Financing: Remittances to India – the second-largest source of external financing after services exports – are projected to grow by 3.7 per cent to $124 billion in 2024 and another 4 per cent to $129 billion in 2025, the Economic Survey said on Monday. The primary source of remittances to India are oil exporting countries. India has the largest expatriate population and is the top remittance recipient country, according to the World Bank. In 2023, remittances to India were projected to reach $120 billion. “The outlook for remittances to India for 2024 is strong, with remittance growth expected to moderate to 3.7 per cent, reaching $124 billion in 2024,” the Economic Survey, tabled in Parliament by Finance Minister Nirmala Sitharaman, said. It said the diversification of India’s migrant pool – between a large share of highly skilled workers employed in high-income OECD markets and low-skilled migrants employed in GCC markets – is likely to provide stability to their remittances in the event of external shocks.
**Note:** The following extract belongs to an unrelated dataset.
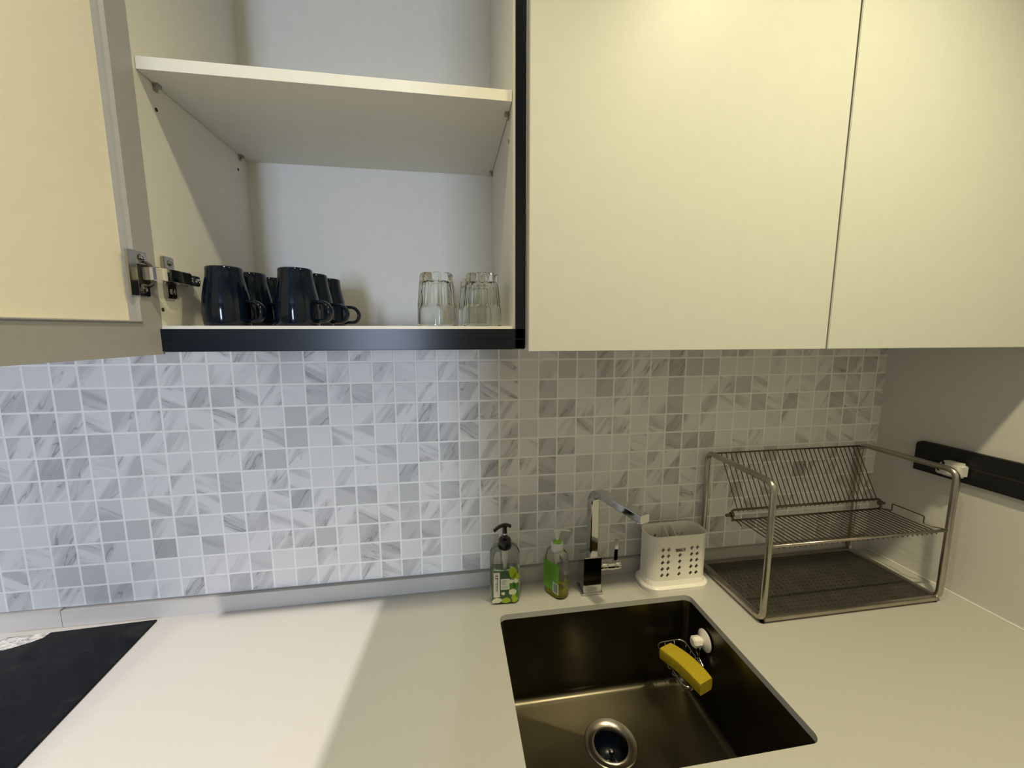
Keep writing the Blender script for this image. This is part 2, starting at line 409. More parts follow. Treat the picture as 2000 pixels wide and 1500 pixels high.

“India’s efforts to link its Unified Payment Interface (UPI) with source countries such as the UAE and Singapore are expected to reduce costs and accelerate remittances,” the survey said. In 2023, the increase in remittances was mainly driven by declining inflation and strong labour markets in the United States and Europe – the largest destinations for India’s skilled migrants – and positive demand for skilled and low-skilled workers in other OECD destinations as well as GCC countries. Net services receipts increased from $143.3 billion during 2022-23 to $162.8 billion in 2023-24, mainly led by rising exports of software, travel and business services. The survey said that when the value of rupee depreciates in terms of foreign currencies, money remitters get better value, be it UAE Dirham, US Dollar, British Pound or any other currency. For every one US Dollar sent by a person working in a distant country, he returns back an increased amount after converting it as required according to the foreign country he works in. Hence, remittances exhibited a positive correlation with exchange rate movement.